A small district council legal department has convinced the Lord Chancellor, Lord Irvine, to keep two magistrates courts open after a string of closures across England and Wales.

Now solicitor Nigel Roberts, who led Wychavon District Council's successful fight to retain its local courts, is urging other councils not to accept court closures as a fait accompli.

“Councils must stand up to the Magistrates Courts Committee decisions,” said Roberts.

The four-strong Wychavon Council legal team began its fight to keep Droitwich and Evesham Courts late last year following the Hereford and Worcester Magistrates Court Committee (MCC) decision to close them to save money.

Roberts had to first convince the nearby Hereford and Worcester County Council to take advantage of its statutory rights to take the case for keeping the courts open to the Lord Chancellor.

Having done this, Roberts, who is now the head of legal services at Oxfordshire District Council, said Wychavon had helped build a case for keeping the courts for its 40,000 council taxpayers. “We were arguing the case on the basis of the magistrates courts being the very basis of local justice,” he said.

Lord Irvine agreed with this and is understood to have seen no budgetary reason to close the courts.

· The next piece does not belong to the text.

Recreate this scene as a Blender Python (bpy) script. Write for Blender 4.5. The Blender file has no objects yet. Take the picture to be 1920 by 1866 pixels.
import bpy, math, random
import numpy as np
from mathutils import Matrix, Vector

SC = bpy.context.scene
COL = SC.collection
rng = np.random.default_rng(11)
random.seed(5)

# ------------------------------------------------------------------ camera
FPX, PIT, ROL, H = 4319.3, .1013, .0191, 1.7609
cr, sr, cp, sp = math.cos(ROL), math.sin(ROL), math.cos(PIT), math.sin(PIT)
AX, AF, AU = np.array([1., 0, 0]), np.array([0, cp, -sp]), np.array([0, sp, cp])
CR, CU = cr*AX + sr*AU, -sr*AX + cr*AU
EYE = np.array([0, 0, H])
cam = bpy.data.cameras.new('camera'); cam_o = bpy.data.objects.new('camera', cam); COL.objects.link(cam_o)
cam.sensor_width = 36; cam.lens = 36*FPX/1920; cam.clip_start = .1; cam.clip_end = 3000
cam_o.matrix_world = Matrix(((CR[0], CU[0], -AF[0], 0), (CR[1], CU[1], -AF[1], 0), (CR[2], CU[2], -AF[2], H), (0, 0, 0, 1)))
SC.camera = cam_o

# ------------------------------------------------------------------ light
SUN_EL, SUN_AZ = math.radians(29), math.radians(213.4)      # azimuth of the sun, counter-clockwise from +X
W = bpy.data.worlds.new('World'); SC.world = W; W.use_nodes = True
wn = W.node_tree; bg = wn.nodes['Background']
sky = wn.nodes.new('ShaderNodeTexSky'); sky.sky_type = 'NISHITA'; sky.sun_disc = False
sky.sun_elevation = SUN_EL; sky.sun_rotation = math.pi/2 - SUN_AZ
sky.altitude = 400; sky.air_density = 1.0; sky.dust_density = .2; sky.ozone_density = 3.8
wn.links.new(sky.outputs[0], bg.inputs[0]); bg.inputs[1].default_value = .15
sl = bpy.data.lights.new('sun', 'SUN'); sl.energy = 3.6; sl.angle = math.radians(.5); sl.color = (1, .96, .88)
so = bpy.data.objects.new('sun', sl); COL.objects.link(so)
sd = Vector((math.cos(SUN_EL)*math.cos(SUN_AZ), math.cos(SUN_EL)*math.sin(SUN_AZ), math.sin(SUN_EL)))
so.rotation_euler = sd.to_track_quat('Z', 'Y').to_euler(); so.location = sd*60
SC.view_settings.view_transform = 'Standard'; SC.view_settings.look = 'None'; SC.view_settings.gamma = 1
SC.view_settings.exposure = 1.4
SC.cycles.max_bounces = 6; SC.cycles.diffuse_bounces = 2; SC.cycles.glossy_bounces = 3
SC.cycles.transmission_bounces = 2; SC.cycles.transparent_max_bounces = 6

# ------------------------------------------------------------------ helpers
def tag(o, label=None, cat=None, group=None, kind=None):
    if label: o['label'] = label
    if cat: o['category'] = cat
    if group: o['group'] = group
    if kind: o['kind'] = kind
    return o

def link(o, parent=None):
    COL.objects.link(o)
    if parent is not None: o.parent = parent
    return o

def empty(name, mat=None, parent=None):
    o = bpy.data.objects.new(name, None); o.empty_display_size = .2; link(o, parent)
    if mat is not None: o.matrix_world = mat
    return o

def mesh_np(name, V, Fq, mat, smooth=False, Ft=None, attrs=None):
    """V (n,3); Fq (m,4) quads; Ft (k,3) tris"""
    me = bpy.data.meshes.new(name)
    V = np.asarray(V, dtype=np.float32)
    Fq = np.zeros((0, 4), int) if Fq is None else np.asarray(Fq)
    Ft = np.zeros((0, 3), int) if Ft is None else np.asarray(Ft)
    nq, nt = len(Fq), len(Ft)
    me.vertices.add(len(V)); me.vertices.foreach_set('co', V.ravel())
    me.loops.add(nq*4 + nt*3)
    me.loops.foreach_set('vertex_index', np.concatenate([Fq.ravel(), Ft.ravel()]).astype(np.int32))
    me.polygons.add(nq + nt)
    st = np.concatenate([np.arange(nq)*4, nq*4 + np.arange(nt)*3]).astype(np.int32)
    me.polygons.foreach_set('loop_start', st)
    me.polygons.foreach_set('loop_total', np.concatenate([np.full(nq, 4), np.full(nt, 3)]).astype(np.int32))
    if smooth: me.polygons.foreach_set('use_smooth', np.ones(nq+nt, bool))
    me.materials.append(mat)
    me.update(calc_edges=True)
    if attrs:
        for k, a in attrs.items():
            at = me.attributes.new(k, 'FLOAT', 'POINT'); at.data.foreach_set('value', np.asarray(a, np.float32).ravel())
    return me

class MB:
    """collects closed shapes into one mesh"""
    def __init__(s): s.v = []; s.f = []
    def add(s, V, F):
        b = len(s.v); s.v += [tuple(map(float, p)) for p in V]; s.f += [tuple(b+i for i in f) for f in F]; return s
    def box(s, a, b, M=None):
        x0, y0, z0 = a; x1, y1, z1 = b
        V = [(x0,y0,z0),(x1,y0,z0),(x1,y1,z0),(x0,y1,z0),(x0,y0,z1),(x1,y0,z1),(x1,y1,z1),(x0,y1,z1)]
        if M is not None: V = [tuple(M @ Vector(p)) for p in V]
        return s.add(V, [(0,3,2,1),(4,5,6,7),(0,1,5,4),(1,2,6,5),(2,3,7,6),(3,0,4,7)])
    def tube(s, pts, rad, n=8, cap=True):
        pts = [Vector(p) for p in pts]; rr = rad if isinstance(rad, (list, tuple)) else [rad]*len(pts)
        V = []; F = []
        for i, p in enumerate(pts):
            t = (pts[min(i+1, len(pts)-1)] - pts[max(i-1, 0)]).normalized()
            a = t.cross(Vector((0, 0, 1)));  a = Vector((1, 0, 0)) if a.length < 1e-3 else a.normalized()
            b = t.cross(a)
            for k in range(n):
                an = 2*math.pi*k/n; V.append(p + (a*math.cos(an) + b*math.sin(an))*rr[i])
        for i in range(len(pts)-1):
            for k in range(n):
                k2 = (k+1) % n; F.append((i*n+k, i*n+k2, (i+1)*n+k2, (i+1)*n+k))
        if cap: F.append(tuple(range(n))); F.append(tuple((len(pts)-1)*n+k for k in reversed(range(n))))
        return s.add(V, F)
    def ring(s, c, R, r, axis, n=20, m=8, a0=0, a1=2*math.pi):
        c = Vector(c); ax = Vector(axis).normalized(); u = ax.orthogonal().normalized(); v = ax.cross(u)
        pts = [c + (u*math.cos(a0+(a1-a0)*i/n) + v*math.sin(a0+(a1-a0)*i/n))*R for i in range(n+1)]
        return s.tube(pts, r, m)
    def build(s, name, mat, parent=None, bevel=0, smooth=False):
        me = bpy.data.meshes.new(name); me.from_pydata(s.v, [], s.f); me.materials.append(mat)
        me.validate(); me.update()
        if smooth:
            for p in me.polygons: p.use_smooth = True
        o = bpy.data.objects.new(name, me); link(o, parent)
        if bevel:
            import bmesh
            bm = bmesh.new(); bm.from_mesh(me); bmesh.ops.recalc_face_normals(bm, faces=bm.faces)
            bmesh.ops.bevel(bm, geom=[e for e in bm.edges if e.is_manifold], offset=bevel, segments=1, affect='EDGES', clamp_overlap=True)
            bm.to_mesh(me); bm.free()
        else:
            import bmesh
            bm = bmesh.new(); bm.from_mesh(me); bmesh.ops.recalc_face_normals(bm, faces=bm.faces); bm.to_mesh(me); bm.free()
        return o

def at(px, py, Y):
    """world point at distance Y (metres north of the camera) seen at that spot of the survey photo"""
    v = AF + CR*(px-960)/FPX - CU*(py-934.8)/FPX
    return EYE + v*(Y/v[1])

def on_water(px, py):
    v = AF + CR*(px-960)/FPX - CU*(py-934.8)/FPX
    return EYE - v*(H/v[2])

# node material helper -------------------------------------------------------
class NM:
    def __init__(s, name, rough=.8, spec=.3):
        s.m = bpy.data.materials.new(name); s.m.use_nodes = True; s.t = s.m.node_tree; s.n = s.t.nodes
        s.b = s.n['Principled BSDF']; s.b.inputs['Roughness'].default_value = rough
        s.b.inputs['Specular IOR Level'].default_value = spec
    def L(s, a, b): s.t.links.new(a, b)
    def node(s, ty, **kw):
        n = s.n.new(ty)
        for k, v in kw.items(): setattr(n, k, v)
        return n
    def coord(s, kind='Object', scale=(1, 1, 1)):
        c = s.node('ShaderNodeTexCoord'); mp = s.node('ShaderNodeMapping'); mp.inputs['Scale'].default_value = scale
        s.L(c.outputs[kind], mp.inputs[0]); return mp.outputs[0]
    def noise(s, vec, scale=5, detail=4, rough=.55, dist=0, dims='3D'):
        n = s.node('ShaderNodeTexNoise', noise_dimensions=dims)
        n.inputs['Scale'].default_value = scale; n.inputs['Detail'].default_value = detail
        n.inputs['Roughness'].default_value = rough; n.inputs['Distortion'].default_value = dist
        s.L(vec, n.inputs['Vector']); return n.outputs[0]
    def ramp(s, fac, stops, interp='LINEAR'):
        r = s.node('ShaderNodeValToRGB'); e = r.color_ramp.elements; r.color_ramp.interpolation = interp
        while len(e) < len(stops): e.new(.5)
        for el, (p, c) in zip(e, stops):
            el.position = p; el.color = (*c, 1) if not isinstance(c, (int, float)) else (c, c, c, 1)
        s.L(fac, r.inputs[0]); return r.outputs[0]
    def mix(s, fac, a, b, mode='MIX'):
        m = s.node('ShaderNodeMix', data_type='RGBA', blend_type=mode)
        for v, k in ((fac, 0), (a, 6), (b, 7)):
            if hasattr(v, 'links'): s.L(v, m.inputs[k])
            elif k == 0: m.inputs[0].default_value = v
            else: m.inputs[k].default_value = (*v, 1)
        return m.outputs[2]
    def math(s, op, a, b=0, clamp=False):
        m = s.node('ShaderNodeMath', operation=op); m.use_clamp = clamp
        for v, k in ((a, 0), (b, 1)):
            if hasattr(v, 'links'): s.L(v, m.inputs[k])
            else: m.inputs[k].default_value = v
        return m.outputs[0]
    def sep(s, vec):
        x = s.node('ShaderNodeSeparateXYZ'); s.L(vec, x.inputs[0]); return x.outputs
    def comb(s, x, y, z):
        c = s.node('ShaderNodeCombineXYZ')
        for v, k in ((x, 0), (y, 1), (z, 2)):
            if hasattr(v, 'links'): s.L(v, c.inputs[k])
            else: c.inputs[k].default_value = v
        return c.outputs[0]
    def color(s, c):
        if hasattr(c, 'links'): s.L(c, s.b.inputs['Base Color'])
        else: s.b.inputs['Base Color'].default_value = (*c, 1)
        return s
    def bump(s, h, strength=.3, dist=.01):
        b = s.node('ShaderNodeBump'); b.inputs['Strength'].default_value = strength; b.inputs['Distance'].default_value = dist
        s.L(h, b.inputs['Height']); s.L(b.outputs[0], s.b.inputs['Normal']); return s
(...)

A Lord Chancellor's Department spokesman said it was the first time a planned closure had been overturned for five years and that Lord Irvine would continue to look at each case on its merits.

A survey by The Lawyer conducted in August showed that nearly a third of all non-metropolitan magistrates courts in England and Wales had closed in the last decade.

In October it was announced that nine Dorset courthouses will close, while four magistrate courts in Cumbria are also under threat.